- [WHAT TO PRODUCE]:
Exactly the lines from the line holding "Recreate this scene" to the line holding "from mathutils import Vector, Matrix, noise", both lines included, are to be echoed; pictures are not.

- [RECORDS SHOWN]:

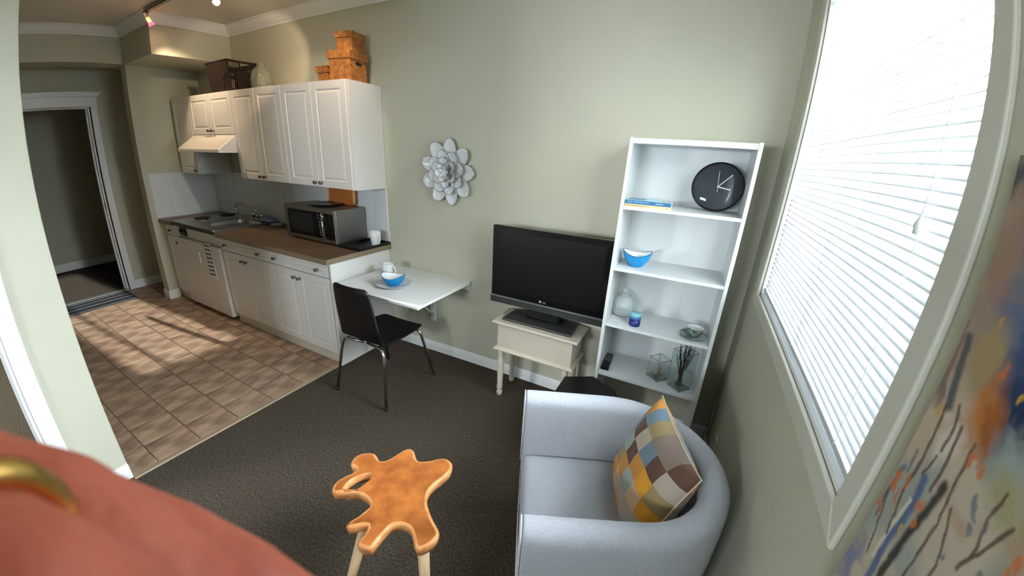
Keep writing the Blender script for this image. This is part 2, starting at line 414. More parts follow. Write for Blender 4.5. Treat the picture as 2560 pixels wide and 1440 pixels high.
--
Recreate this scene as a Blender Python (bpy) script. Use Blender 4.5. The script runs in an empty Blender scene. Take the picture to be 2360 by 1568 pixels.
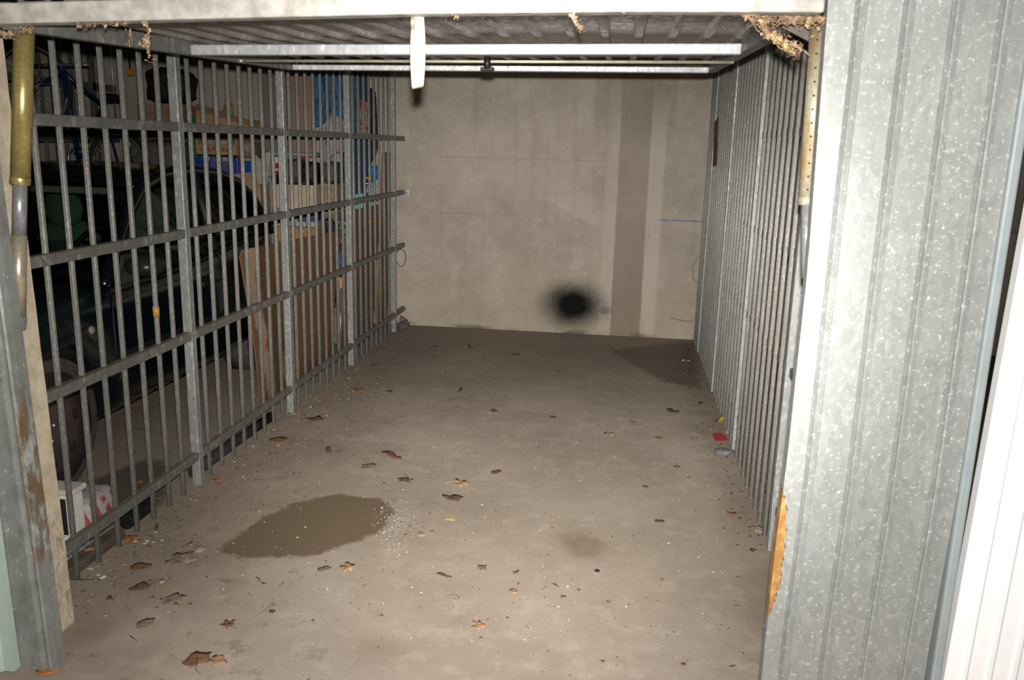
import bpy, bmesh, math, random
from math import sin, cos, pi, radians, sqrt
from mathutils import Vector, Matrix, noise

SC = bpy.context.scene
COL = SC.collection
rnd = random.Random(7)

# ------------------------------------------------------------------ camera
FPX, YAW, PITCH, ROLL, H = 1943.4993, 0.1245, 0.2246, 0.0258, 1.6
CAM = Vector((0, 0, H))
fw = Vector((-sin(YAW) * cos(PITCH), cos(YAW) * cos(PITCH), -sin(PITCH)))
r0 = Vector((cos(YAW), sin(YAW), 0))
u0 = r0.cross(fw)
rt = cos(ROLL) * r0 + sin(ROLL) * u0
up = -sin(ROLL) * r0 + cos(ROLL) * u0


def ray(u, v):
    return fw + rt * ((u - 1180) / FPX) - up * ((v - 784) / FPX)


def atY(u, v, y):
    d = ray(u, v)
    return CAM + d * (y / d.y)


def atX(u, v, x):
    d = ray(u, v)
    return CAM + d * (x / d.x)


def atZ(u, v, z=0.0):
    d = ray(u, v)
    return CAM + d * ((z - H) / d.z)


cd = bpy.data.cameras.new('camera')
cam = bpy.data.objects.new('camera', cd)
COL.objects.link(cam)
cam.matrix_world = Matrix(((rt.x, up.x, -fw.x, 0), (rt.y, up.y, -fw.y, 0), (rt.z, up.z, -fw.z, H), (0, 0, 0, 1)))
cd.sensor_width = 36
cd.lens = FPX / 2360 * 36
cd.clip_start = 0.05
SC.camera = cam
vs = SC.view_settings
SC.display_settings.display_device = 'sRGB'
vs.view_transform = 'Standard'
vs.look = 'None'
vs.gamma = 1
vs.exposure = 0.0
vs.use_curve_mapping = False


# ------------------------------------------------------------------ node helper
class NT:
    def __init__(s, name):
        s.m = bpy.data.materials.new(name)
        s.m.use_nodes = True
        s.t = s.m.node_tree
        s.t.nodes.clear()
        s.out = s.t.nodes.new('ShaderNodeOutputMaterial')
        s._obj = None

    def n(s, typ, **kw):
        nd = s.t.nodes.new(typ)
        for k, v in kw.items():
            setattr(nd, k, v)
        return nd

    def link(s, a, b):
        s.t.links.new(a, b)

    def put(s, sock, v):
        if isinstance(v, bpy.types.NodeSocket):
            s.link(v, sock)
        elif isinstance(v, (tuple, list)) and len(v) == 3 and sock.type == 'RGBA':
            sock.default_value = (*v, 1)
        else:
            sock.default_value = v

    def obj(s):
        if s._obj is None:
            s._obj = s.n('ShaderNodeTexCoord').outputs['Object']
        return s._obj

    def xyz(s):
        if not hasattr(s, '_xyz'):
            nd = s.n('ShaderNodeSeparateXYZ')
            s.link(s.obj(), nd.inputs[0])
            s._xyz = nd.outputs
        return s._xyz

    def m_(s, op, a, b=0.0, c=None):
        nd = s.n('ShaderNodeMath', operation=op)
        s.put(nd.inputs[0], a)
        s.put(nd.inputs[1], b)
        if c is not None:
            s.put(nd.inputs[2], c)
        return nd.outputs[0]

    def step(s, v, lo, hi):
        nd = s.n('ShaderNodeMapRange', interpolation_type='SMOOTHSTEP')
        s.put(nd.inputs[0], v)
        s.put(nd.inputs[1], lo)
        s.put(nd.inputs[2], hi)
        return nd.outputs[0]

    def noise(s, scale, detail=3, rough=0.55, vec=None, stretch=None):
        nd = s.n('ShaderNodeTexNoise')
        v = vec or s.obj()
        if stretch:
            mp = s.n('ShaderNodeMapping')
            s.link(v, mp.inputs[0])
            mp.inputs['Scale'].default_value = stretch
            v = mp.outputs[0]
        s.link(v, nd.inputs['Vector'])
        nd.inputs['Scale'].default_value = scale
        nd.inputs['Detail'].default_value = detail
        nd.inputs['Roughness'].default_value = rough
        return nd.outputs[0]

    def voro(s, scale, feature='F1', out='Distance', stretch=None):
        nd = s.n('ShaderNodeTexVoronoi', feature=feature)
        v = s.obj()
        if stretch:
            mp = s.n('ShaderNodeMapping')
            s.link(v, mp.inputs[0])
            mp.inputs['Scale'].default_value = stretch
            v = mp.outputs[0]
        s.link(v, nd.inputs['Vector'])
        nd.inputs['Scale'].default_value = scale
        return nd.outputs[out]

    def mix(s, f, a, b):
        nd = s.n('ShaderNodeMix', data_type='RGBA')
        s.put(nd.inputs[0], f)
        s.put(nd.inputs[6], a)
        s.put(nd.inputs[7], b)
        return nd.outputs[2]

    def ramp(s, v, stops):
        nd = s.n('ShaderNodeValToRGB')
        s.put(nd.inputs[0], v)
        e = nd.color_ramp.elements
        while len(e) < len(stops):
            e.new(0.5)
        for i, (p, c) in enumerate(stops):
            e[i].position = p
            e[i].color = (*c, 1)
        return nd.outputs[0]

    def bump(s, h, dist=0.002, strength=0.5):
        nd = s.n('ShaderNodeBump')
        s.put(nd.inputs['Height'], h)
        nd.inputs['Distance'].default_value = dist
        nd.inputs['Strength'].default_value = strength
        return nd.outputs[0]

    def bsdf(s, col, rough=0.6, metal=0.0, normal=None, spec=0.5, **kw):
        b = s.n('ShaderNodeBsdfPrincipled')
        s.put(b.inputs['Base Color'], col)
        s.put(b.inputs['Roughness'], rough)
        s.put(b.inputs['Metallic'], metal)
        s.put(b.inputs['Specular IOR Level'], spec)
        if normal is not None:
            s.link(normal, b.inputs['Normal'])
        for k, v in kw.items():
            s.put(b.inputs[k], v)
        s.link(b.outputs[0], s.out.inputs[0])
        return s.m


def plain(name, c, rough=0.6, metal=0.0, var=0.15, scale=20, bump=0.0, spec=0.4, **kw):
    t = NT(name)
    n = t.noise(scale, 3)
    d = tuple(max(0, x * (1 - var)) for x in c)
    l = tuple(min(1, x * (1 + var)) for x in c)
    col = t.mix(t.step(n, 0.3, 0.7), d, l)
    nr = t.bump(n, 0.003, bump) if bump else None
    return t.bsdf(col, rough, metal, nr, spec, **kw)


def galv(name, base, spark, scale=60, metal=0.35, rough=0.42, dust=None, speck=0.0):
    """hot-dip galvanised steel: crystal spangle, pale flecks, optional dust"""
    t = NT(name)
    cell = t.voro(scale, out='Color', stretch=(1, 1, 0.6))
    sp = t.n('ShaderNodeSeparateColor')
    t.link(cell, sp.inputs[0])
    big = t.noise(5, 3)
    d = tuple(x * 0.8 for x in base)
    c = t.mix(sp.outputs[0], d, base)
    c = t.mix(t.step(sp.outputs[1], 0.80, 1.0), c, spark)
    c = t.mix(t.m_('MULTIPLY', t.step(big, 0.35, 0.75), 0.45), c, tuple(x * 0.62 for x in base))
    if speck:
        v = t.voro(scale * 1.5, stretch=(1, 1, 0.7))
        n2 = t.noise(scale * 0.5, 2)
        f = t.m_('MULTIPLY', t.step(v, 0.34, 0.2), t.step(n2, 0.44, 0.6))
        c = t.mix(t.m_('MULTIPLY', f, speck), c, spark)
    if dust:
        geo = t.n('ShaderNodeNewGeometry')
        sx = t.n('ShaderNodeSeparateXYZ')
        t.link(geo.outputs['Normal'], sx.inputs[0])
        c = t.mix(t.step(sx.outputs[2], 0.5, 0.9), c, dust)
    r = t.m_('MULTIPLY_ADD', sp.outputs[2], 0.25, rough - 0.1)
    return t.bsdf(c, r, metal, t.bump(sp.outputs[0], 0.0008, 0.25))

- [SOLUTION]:
Recreate this scene as a Blender Python (bpy) script. Use Blender 4.5. The script runs in an empty Blender scene. Take the picture to be 2360 by 1568 pixels.
import bpy, bmesh, math, random
from math import sin, cos, pi, radians, sqrt
from mathutils import Vector, Matrix, noise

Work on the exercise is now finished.